Original drama increasingly rare on big screen
LOS ANGELES — Defiance doesn’t have a roman numeral in the title. Nor was it based on a graphic novel. And we’re fairly certain there won’t be a video game either.
All of which makes it an increasing rarity in today’s corporate Hollywood climate, realizes director Edward Zwick.
“I think it’s really hard to make dramas right now,” says the helmer of Blood Diamond, Glory and The Last Samurai. “I think studios would rather only make superhero movies and sequels, period, if they had their druthers. What’s ironic is that the actors, the movie stars, still want to be actors; they have artistic ambitions.”

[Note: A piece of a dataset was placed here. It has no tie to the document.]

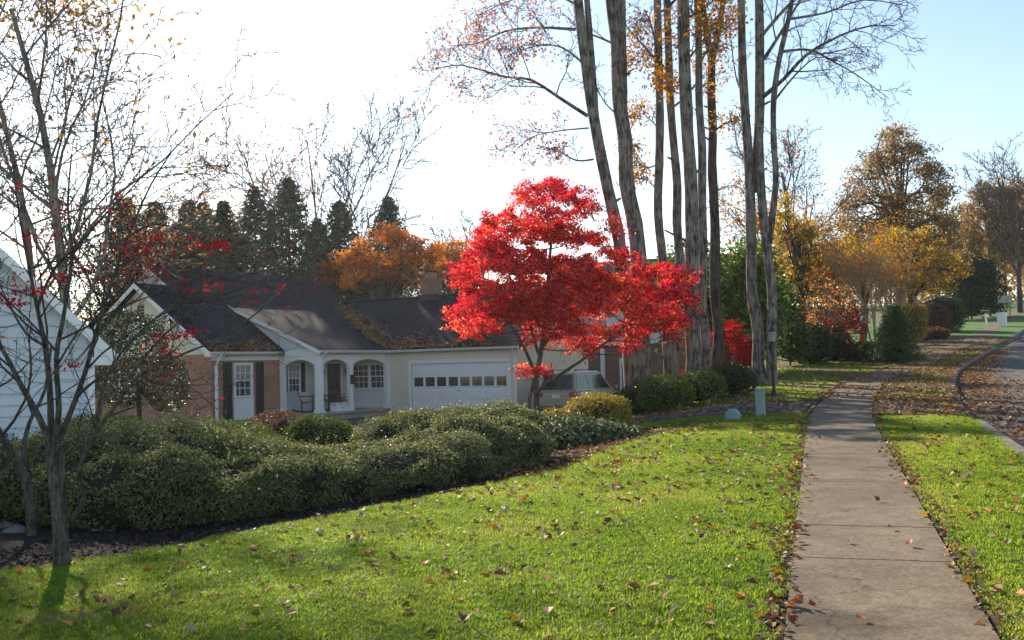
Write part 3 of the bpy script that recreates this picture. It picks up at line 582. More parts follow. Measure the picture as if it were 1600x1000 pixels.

Which helps explain how Zwick has continued to make movies without resorting to green screens, special effects and wall-to-wall CG.
“I got to make Blood Diamond because (Leonardo DiCaprio) would do it with me. Revolutionary Road (which Zwick produced) happened because of Kate (Winslet) and Leo, not because the studio, however well-intentioned, wanted to do it. It’s the same with some of the things George Clooney does and with Brad Pitt and The Curious Case of Benjamin Button. These guys are the last backstop against a total homogeneity out of Hollywood of studio product.”
In that company, you can include Daniel Craig, whose post-Bond clout made Defiance a reality. “We couldn’t get this movie made for 10 years,” Zwick recalls. “Then two things happened: My last two pictures did well in Europe, better than they did here. And Daniel was suddenly James Bond.
“So we financed Defiance out of Europe and got domestic distribution here. That’s the only reason it happened.”
That said, the timing of Defiance — following so closely Quantum of Solace — isn’t as strategic as it might appear. “We’ve created this self-fulfilling prophecy (in the industry) where any movie where people talk or have an idea and don’t fly or spin webs is released in a window of three months,” Zwick explains. “So it was inevitably going to end up here, at this moment.”